What this task involves → Using the data below, repeat all of it precisely.

####

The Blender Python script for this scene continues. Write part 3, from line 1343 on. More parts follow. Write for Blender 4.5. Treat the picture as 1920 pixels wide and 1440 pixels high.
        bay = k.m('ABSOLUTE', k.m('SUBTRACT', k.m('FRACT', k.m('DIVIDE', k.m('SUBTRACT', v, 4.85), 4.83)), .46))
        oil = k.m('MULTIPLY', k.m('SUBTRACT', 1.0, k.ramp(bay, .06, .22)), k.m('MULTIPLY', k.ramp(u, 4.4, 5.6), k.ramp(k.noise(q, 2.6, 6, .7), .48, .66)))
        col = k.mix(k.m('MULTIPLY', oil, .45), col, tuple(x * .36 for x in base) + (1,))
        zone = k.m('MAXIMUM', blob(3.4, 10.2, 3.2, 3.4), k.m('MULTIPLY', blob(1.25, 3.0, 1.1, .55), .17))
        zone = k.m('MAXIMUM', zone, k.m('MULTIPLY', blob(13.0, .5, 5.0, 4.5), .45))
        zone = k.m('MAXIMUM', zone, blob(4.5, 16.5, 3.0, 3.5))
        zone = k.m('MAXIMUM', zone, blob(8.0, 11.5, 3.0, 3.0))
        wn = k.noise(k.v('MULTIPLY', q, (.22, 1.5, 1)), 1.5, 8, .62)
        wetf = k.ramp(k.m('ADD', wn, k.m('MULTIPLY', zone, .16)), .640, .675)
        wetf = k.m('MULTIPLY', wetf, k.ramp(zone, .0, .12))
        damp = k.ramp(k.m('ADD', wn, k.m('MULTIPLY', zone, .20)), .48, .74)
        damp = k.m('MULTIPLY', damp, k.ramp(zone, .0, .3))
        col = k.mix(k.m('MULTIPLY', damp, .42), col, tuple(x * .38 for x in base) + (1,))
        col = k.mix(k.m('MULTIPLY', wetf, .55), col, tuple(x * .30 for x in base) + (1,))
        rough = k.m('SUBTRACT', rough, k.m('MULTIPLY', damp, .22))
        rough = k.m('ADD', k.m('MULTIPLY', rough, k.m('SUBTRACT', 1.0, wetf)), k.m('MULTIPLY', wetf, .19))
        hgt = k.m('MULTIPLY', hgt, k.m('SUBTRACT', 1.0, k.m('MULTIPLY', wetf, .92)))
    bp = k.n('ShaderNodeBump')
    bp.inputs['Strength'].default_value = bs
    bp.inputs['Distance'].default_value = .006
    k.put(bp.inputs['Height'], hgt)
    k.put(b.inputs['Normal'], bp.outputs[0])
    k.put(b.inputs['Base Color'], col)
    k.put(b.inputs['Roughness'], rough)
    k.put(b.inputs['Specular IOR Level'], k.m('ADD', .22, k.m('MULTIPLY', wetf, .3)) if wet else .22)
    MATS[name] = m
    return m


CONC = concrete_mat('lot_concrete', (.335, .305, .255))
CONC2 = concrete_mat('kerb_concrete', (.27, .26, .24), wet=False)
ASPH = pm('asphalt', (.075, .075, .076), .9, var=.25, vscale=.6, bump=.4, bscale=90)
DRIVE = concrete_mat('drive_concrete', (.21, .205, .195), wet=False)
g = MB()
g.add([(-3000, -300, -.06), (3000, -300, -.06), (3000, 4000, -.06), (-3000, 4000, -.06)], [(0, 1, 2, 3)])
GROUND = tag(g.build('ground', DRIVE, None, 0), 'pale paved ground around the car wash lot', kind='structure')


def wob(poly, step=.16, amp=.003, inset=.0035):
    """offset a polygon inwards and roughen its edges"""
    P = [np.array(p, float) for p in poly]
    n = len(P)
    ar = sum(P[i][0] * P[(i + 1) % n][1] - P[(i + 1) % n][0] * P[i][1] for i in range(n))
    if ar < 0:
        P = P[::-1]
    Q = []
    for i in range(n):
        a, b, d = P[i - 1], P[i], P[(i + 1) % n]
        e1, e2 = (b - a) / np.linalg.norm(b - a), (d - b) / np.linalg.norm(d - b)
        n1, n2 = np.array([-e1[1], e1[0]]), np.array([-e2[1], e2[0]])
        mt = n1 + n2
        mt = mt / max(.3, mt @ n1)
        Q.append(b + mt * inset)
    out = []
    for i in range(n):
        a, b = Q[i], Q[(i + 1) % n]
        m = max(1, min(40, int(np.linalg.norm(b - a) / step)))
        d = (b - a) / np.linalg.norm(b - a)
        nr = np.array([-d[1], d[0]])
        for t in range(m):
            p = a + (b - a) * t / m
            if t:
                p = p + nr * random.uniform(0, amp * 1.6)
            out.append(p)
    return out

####

Result for this task →
The Blender Python script for this scene continues. Write part 3, from line 1343 on. More parts follow. Write for Blender 4.5. Treat the picture as 1920 pixels wide and 1440 pixels high.
        bay = k.m('ABSOLUTE', k.m('SUBTRACT', k.m('FRACT', k.m('DIVIDE', k.m('SUBTRACT', v, 4.85), 4.83)), .46))
        oil = k.m('MULTIPLY', k.m('SUBTRACT', 1.0, k.ramp(bay, .06, .22)), k.m('MULTIPLY', k.ramp(u, 4.4, 5.6), k.ramp(k.noise(q, 2.6, 6, .7), .48, .66)))
        col = k.mix(k.m('MULTIPLY', oil, .45), col, tuple(x * .36 for x in base) + (1,))
        zone = k.m('MAXIMUM', blob(3.4, 10.2, 3.2, 3.4), k.m('MULTIPLY', blob(1.25, 3.0, 1.1, .55), .17))
        zone = k.m('MAXIMUM', zone, k.m('MULTIPLY', blob(13.0, .5, 5.0, 4.5), .45))
        zone = k.m('MAXIMUM', zone, blob(4.5, 16.5, 3.0, 3.5))
        zone = k.m('MAXIMUM', zone, blob(8.0, 11.5, 3.0, 3.0))
        wn = k.noise(k.v('MULTIPLY', q, (.22, 1.5, 1)), 1.5, 8, .62)
        wetf = k.ramp(k.m('ADD', wn, k.m('MULTIPLY', zone, .16)), .640, .675)
        wetf = k.m('MULTIPLY', wetf, k.ramp(zone, .0, .12))
        damp = k.ramp(k.m('ADD', wn, k.m('MULTIPLY', zone, .20)), .48, .74)
        damp = k.m('MULTIPLY', damp, k.ramp(zone, .0, .3))
        col = k.mix(k.m('MULTIPLY', damp, .42), col, tuple(x * .38 for x in base) + (1,))
        col = k.mix(k.m('MULTIPLY', wetf, .55), col, tuple(x * .30 for x in base) + (1,))
        rough = k.m('SUBTRACT', rough, k.m('MULTIPLY', damp, .22))
        rough = k.m('ADD', k.m('MULTIPLY', rough, k.m('SUBTRACT', 1.0, wetf)), k.m('MULTIPLY', wetf, .19))
        hgt = k.m('MULTIPLY', hgt, k.m('SUBTRACT', 1.0, k.m('MULTIPLY', wetf, .92)))
    bp = k.n('ShaderNodeBump')
    bp.inputs['Strength'].default_value = bs
    bp.inputs['Distance'].default_value = .006
    k.put(bp.inputs['Height'], hgt)
    k.put(b.inputs['Normal'], bp.outputs[0])
    k.put(b.inputs['Base Color'], col)
    k.put(b.inputs['Roughness'], rough)
    k.put(b.inputs['Specular IOR Level'], k.m('ADD', .22, k.m('MULTIPLY', wetf, .3)) if wet else .22)
    MATS[name] = m
    return m


CONC = concrete_mat('lot_concrete', (.335, .305, .255))
CONC2 = concrete_mat('kerb_concrete', (.27, .26, .24), wet=False)
ASPH = pm('asphalt', (.075, .075, .076), .9, var=.25, vscale=.6, bump=.4, bscale=90)
DRIVE = concrete_mat('drive_concrete', (.21, .205, .195), wet=False)
g = MB()
g.add([(-3000, -300, -.06), (3000, -300, -.06), (3000, 4000, -.06), (-3000, 4000, -.06)], [(0, 1, 2, 3)])
GROUND = tag(g.build('ground', DRIVE, None, 0), 'pale paved ground around the car wash lot', kind='structure')


def wob(poly, step=.16, amp=.003, inset=.0035):
    """offset a polygon inwards and roughen its edges"""
    P = [np.array(p, float) for p in poly]
    n = len(P)
    ar = sum(P[i][0] * P[(i + 1) % n][1] - P[(i + 1) % n][0] * P[i][1] for i in range(n))
    if ar < 0:
        P = P[::-1]
    Q = []
    for i in range(n):
        a, b, d = P[i - 1], P[i], P[(i + 1) % n]
        e1, e2 = (b - a) / np.linalg.norm(b - a), (d - b) / np.linalg.norm(d - b)
        n1, n2 = np.array([-e1[1], e1[0]]), np.array([-e2[1], e2[0]])
        mt = n1 + n2
        mt = mt / max(.3, mt @ n1)
        Q.append(b + mt * inset)
    out = []
    for i in range(n):
        a, b = Q[i], Q[(i + 1) % n]
        m = max(1, min(40, int(np.linalg.norm(b - a) / step)))
        d = (b - a) / np.linalg.norm(b - a)
        nr = np.array([-d[1], d[0]])
        for t in range(m):
            p = a + (b - a) * t / m
            if t:
                p = p + nr * random.uniform(0, amp * 1.6)
            out.append(p)
    return out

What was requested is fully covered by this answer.